As Egypt burns
Why Egypt is different from Tunisia
What is happening in Egypt now bears only a superficial resemblance to what happened in Tunisia earlier in the week. Those who wishfully parallel the Egyptian revolt in the same tones as the Tunisian tumult are guilty of reducing the Middle East to that of a simplistic caricature – they imagine a region of uniformity where the varied models of leadership are merely dictatorial duplicates repressively ruling over identically inclined idealists. The reality is far more nuanced.
The implications for sudden regime change in Egypt are far greater in magnitude than they are for Tunisia. The current developments must therefore be received with a great deal more caution. What is at stake is control over the most populous state in the Arab world, control over the most powerful and capable military in the Arab world, and the responsibility to monitor some of the most dangerously fertile intellectual territory in the Islamic world.
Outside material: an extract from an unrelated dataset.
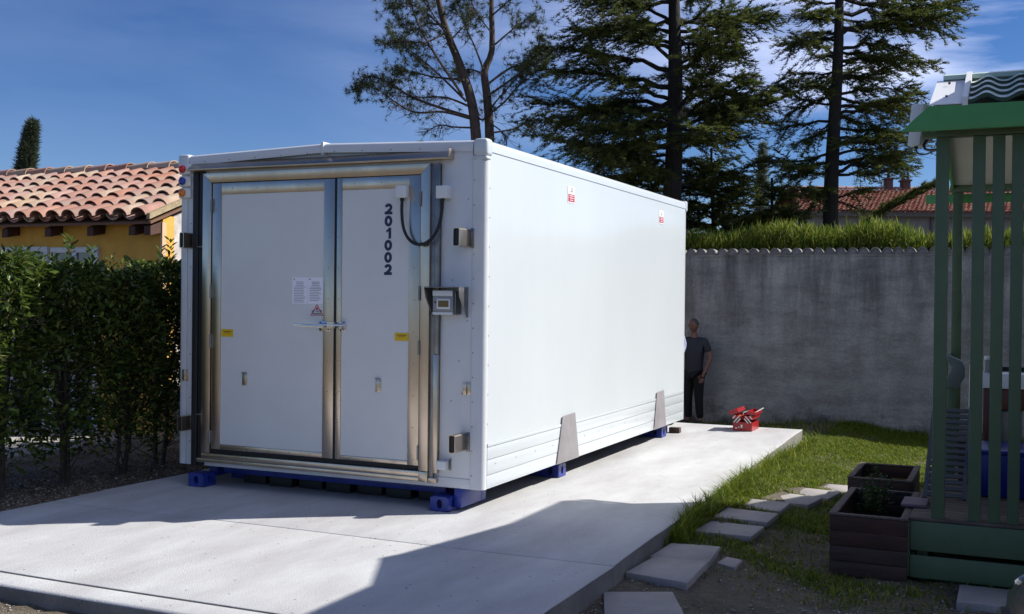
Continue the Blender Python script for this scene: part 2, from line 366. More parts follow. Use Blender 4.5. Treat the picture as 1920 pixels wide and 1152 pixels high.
# core body
box('front_wall', ALU, SH, -2.974, -0.118, 0.02, 0.06, 0.19, 2.93)
box('side_panel', GELCOAT, SH, -0.03, -0.002, 0.06, 6.0, 0.56, 2.94)
box('side_panel', GELCOAT, SH, -3.148, -3.12, 0.06, 6.0, 0.19, 2.94)
box('rear_wall', GELCOAT, SH, -3.1, -0.05, 6.0, 6.03, 0.19, 2.94)
box('floor_panel', mat('dark underside', (0.05, 0.05, 0.05), 0.8), SH, -3.10, -0.035, 0.07, 5.98, 0.20, 0.27)
MB().prism([(-3.1, 2.95), (-3.1, 3.0), (-1.575, 3.06), (-0.05, 3.0), (-0.05, 2.95)], 0.05, 6.0).build('roof_panel', GELCOAT, SH)
# corner posts: rounded outside corner extruded in z
def corner_post(cx, cy, sx, sy, w=0.118):
    r = 0.055; pts = []
    # profile in local (u toward inside on x, v toward inside on y)
    pts.append((w, 0.0))
    for k in range(7):
        a = math.pi / 2 * k / 6; pts.append((r - r * math.sin(a), r - r * math.cos(a)))
    pts += [(0.0, w * 0.55), (0.03, w * 0.55), (0.03, 0.04), (w, 0.04)]
    P = [(cx + sx * u, cy + sy * v) for u, v in pts]
    return MB().prism(P, ZB, 2.90, 'z').build('corner_post', ALU, SH, smooth=30)
corner_post(0.0, 0.0, -1, 1); corner_post(-WID, 0.0, 1, 1, 0.1); corner_post(0.0, LEN, -1, -1); corner_post(-WID, LEN, 1, -1)
# left front infill strip with seam
box('front_strip', ALU, SH, -3.046, -2.974, 0.004, 0.05, 0.187, 2.905, 0.002)
# right front panel (between door frame and corner)
box('front_panel', ALU, SH, -0.405, -0.121, 0.004, 0.03, 0.272, 2.90, 0.002)
box('bottom_panel', ALU, SH, -2.84, -0.121, 0.006, 0.05, 0.187, 0.268, 0.002)
box('header_panel', ALU, SH, -2.972, -0.125, 0.006, 0.03, 2.84, 2.955, 0.002)
# top rails
def rail_profile(sign):
    # cross-section (x or y outwards, z) rounded outside top edge
    pts = [(0.0, 2.935), (0.0, 2.985)]
    for k in range(1, 6):
        a = math.pi / 2 * k / 5; pts.append((0.045 - 0.045 * math.cos(a), 2.985 + 0.045 * math.sin(a)))
    pts += [(0.16, 3.035), (0.16, 3.0), (0.03, 3.0), (0.03, 2.935)]
    return pts
MB().prism([(0.004 - u, z) for u, z in rail_profile(1)], 0.10, 5.99, 'y').build('roof_rail', GELCOAT, SH, smooth=30)
MB().prism([(-WID - 0.004 + u, z) for u, z in rail_profile(1)], 0.10, 5.99, 'y').build('roof_rail', GELCOAT, SH, smooth=30)
def front_rail(x0, x1, z0, z1, y=-0.004, s=1):
    V = []; pr = rail_profile(1)
    for x, dz in ((x0, z0), (x1, z1)): V += [(x, y + s * u, zz + dz + (0.012 if zz < 2.95 and abs(dz) > 0.01 else 0)) for u, zz in pr]
    n = len(pr); F = [tuple(range(n)), tuple(range(2 * n - 1, n - 1, -1))] + [(i + n, (i + 1) % n + n, (i + 1) % n, i) for i in range(n)]
    return MB().add(V, F).build('roof_rail', ALU, SH, smooth=30)
front_rail(-3.03, -1.588, 0.0, 0.042); front_rail(-1.562, -0.12, 0.042, 0.0)
front_rail(-3.03, -0.12, 0.02, 0.02, LEN + 0.004, -1)
box('roof_rail_joint', ALU, SH, -1.587, -1.563, -0.009, 0.16, 2.972, 3.083, 0.006)
box('rail_seal', CAULK, SH, -0.02, 0.0005, 0.11, 5.98, 2.9345, 2.9395)
for (x0, x1, y0, y1) in ((-0.118, 0.012, -0.012, 0.105), (-WID - 0.012, -3.032, -0.012, 0.105), (-0.118, 0.012, 5.985, LEN + 0.012), (-WID - 0.012, -3.032, 5.985, LEN + 0.012)):
    box('corner_cap', GELCOAT, SH, x0, x1, y0, y1, 2.895, 3.04, 0.028, seg=4)
box('corner_collar', GELCOAT, SH, -0.122, 0.008, -0.008, 0.075, 2.868, 2.892, 0.010, seg=3)
# side skirt strips and seams
box('skirt_backing', CAULK, SH, -0.03, -0.006, 0.065, 5.99, 0.19, 0.56)
for z0, z1, t in ((0.189, 0.296, 0.002), (0.300, 0.422, 0.004), (0.426, 0.527, 0.004), (0.531, 0.558, 0.008)):
    box('skirt_strip', GELCOAT, SH, -0.03, t, 0.068, 5.985, z0, z1, 0.003)
rivets('rivets', [(0.0015 + 0.0025, 0.20 + i * 0.29, 0.545) for i in range(20)] + [(0.004, 0.22 + i * 0.42, 0.38) for i in range(14)] + [(0.0, 0.072, 0.72 + 0.24 * k) for k in range(9)], 'x', 0.0055)
rivets('rivets', [(-0.105, 0.0, 0.3 + 0.2 * k) for k in range(13)] + [(-2.85 + 0.28 * k, -0.004, 2.965 + 0.03 * (1 - abs(k - 5) / 5)) for k in range(10)] + [(-3.01, 0.004, 0.4 + 0.4 * k) for k in range(6)]
       + [(-0.3 + 0.07 * (k % 3), 0.004, 0.9 + 0.33 * k) for k in range(6)], 'y', 0.006)
# steel wear plates at the lifting points
for (a, b_, c, d) in ((1.703, 2.027, 2.148, 1.560), (4.772, 5.063, 5.172, 4.672)):
    o = MB().prism([(a, 0.632), (b_, 0.640), (c, 0.189), (d, 0.189)], 0.0105, 0.0145, 'x').build('wear_plate', PATCH, SH, 0.001)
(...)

Egypt is after all where modern political Islam as we know it was born: Hasan al-Banna founded the Muslim Brotherhood in the late 1920s, Sayyid Qubt formulated an intellectual rationale for militant Islam as a modern political ideology, and Osama Bin Laden’s No. 2 Ayman al-Zawahiri pioneered violent Islamicism. Zawahiri was also involved in the 1995 assassination attempt on the current Egyptian President Hosni Mubarak.
Islamists in Egypt continue to foment radicalism. It was only four weeks ago that the world stood in horrific witness to the brutality of Islamic extremists who bombed an Alexandrian church after a New Year’s Mass. The most popular figure of dissent in Egypt, Mohamed ElBaradei, has often accused Mubarak of using resistance to Islamic violence as an excuse for general domestic repression, but the fact remains that violent Egyptian Islamists are a constant threat.
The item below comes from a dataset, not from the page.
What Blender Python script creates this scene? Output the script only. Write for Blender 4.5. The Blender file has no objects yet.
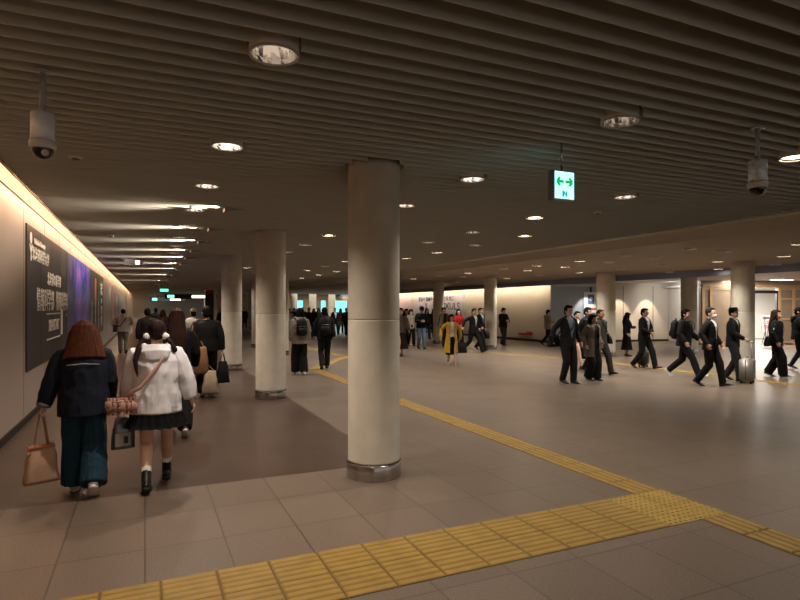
import bpy, bmesh, math, random
from mathutils import Vector as V, Matrix as M, noise
random.seed(7)
PI = math.pi
sc = bpy.context.scene
C = sc.collection
YAW = math.atan(255 / 565)          # the corridor runs along +Y, the camera looks 24 degrees to its right
CAM_Z = 1.66

# ------------------------------------------------------------------ materials
def lin(c):
    return tuple(((x / 12.92) if x <= .04045 else ((x + .055) / 1.055) ** 2.4) for x in c)

def mat(name, rgb, rough=.6, metal=0., var=.0, vscale=6., bump=0., bscale=40., stretch=(1, 1, 1), spec=.5, sheen=0.):
    """rgb in sRGB 0-1; var = strength of a noise tint; bump = height of a noise bump"""
    m = bpy.data.materials.new(name); m.use_nodes = True
    nt = m.node_tree; b = nt.nodes['Principled BSDF']
    col = lin(rgb)
    b.inputs['Base Color'].default_value = (*col, 1)
    b.inputs['Roughness'].default_value = rough
    b.inputs['Metallic'].default_value = metal
    b.inputs['Specular IOR Level'].default_value = spec
    if sheen: b.inputs['Sheen Weight'].default_value = sheen
    if var or bump:
        tc = nt.nodes.new('ShaderNodeTexCoord'); mp = nt.nodes.new('ShaderNodeMapping')
        mp.inputs['Scale'].default_value = stretch
        nt.links.new(tc.outputs['Object'], mp.inputs['Vector'])
    if var:
        n = nt.nodes.new('ShaderNodeTexNoise'); n.inputs['Scale'].default_value = vscale; n.inputs['Detail'].default_value = 5
        nt.links.new(mp.outputs['Vector'], n.inputs['Vector'])
        r = nt.nodes.new('ShaderNodeValToRGB')
        r.color_ramp.elements[0].position = .3; r.color_ramp.elements[1].position = .7
        r.color_ramp.elements[0].color = (*[x * (1 - var) for x in col], 1)
        r.color_ramp.elements[1].color = (*[min(1, x * (1 + var)) for x in col], 1)
        nt.links.new(n.outputs['Fac'], r.inputs['Fac']); nt.links.new(r.outputs['Color'], b.inputs['Base Color'])
    if bump:
        n2 = nt.nodes.new('ShaderNodeTexNoise'); n2.inputs['Scale'].default_value = bscale; n2.inputs['Detail'].default_value = 4
        nt.links.new(mp.outputs['Vector'], n2.inputs['Vector'])
        bp = nt.nodes.new('ShaderNodeBump'); bp.inputs['Strength'].default_value = .6; bp.inputs['Distance'].default_value = bump
        nt.links.new(n2.outputs['Fac'], bp.inputs['Height']); nt.links.new(bp.outputs['Normal'], b.inputs['Normal'])
    return m

def emit(name, rgb, strength):
    m = bpy.data.materials.new(name); m.use_nodes = True
    b = m.node_tree.nodes['Principled BSDF']
    b.inputs['Base Color'].default_value = (*lin(rgb), 1)
    b.inputs['Emission Color'].default_value = (*lin(rgb), 1)
    b.inputs['Emission Strength'].default_value = strength
    return m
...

With the Egyptian branch of the Muslim Brotherhood encouraging the protesters, and seemingly waiting for their chance to hijack events should Mubarak be forced out of the country, they have attempted to spread premature rumors of the President stepping down (reported on their website, 28 Jan, 2011 – 23:51 “Semi-confirmed: The dictator will step down, his family fled the country secretly”). The prospect of having the Egyptian citizenry rise up against the regime with legitimate grievances must be a dizzying development in the mosques of the extremists; their moment to capitalize is fast approaching should Mubarak’s grip on security weaken further. Mubarak believed this, and that is why prior to the “Day of Rage” he preemptively had the leadership arrested. Despite the formal renunciation of violence, the stated banner of the Muslim Brotherhood remains: “the Koran is our constitution.” There is its questionable relationship to Hamas. And it is important to remember that their peaceful concessions were only made within a constrained political framework. If that framework collapses and the Muslim Brotherhood suddenly finds itself in power, there is reason to suspect a revision of objectives.
However much we would like true liberal-democratic reform to take hold in Egypt – and let me be clear I do sincerely hope this unrest produces real, tangible reform – we must not be fooled into blindly supporting whatever alternative is offered.
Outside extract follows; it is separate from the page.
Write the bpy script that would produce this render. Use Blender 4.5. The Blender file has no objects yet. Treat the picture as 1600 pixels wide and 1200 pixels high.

There are greater geopolitical ramifications to a hasty change of leadership. The current western alliance with Egypt – long and often justly criticized for tacitly condoning some its more repressive policies – has nevertheless underpinned the relative stability in the Middle East since the 1978 Camp David Accords. The Egyptian leader at the time, Anwar El Sadat was duly assassinated shortly after signing the peace treaty with Israel whereupon Mubarak assumed power. Between 1948 and 1973, Egypt was the prime agitator in three large-scale regional wars against Israel; since Mubarak took office Egypt has been peaceful.
The United States has indeed been reticent to directly challenge the Mubarak regime because of the delicate regional arrangement which largely rests upon the secured assurance that Egypt will remain peacefully disposed to its neighbor. Should Egypt resume a hostile diplomatic posture towards Israel as a result of a change in power, the fearful prospect of regional destabilization will undoubtedly become a reality. However, President Obama, at this crucial juncture, must not go back on his now public support for the Egyptian protesters.
What we have seen so far in Egypt is promising, but it is wrong to conclude so reflexively that the movement is analogous to the events in Tunisia. The beauty of the Tunisian protests was that the crowds were free of Islamists, and were pointedly peaceful. Where Tunisia has a history of secularism, relatively liberal opportunism for women and minorities, and a distinct lack of political violence (the coup in 1987 which brought to power the now deposed Zine el-Abidine Ben Ali was pleasantly bloodless), Egypt shares little of these traits.
When the smoke finally clears from Egypt’s cities in the coming weeks, what we should hope not to see is a resemblance to another famous coup which took place at the behest of the youth to oust a corrupt and brutal western backed dictator. That uprising led to the installation of the most notoriously regressive Islamic regime in the world today: that revolution was the 1979 Iranian Revolution.